It's D-Day for Ron Paul's 2012 Insurgency
Today will mark the end, or the ultimate success, of Ron Paul's delegate insurgency.
After a primary campaign in which Paul's team focused on the most ignored parts of the GOP process, winning delegates in overlooked caucus states and organizing around delegate votes at state conventions, Paul supporters will have their last chance today to ensure an official presence for Paul at the Republican National Convention in Tampa, Fla.
The Nebraska GOP convention - the last in which delegates will be up for grabs - will offer a long shot at putting Paul over a critical threshold.
Paul is on the cusp of winning enough support to secure a 15-minute speaking slot and to have his name placed on the ballot of official candidates for the nomination at the Republican National Convention in August.
Mainstream Republicans would blanch at such a prospect, given that Paul's views on the Federal Reserve, currency, foreign policy and America's global military presence run antithetical to Republican orthodoxy. Republican Nebraska Gov. Dave Heineman, a supporter of Mitt Romney, has been making phone calls and organizing delegate support for Romney to block Paul's supporters at the state convention.
If Paul can demonstrate the support of a plurality of delegates from five states, Republican National Committee bylaws require he be allowed to speak in Tampa. Paul has enough delegates from Iowa, Minnesota and Maine, and Louisiana's still-disputed delegation could put him over the five-state mark, if his supporters prevail in Nebraska.
Paul backers will face long odds in Nebraska, where the convention's voting attendees were selected in early June at county conventions. Attendees of those events had to register by March 1, meaning that Saturday's outcome reflects a months-long organizing push by libertarian supporters of Paul.
"We have a rough count" of state-convention delegates and whom they support, said Laura Ebke, who leads the Nebraska chapter of the Republican Liberty Caucus and who is the chief organizer of Ron Paul supporters in the state. "We don't have a majority. We have a significant minority."
Saturday's results will depend on who shows up. The convention provides for 400 voting delegates, but state party Executive Director Jordan McGrain said he does not expect all to attend. More than two thirds will likely show up, he said.
Paul, who has stopped campaigning in new states, is not personally organizing around the Nebraska convention, Ebke said. According to Ebke and McGrain, neither Paul nor Romney have staff in the state working on this event.
The Republican candidate and libertarian hero will have a presence in Tampa, Fla., regardless of what happens in Nebraska. His campaign is planning a rally, and supporters have planned a festival, to coincide with Tampa's preparations for the Republican National Convention.
But unless Paul meets the RNC requirements as a candidate for the nomination, he has no guarantee of an official presence inside the Tampa Bay Times Forum.
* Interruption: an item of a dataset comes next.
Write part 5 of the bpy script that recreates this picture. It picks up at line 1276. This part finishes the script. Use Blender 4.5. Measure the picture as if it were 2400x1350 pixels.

He'll be at the mercy of convention organizers and presumptive nominee Mitt Romney to grant him speaking time, entrance to the event and visibility as a participant.
In 2008, Paul was shut out of the Republican convention in Minnesota. As delegates rallied around the ticket of John McCain and Sarah Palin in the Staples Center, Ron Paul held his own event across town.
Paul's status has risen since then, as he outdid his 2008 vote totals in key states along the way in 2012, but his views still make him a pariah to some. It's been suggested, most prominently in a column by Republican tax maven Grover Norquist, that Romney would be wise to seek a reconciliation with Paul in an attempt to bring his supporters into the fold.
Paul's campaign expects to bring as many as 500 supportive delegates to Tampa, out of 2,286 total, meaning his floor presence could be noticeable with or without the assent of Romney and the convention's organizers. But unless his backers can overcome long odds in Nebraska, Paul is guaranteed nothing from those putting on the event.
UPDATE: Paul's supporters have fallen short in Nebraska, winning two of the state's 35 national-convention delegates, Ebke confirmed to ABC News.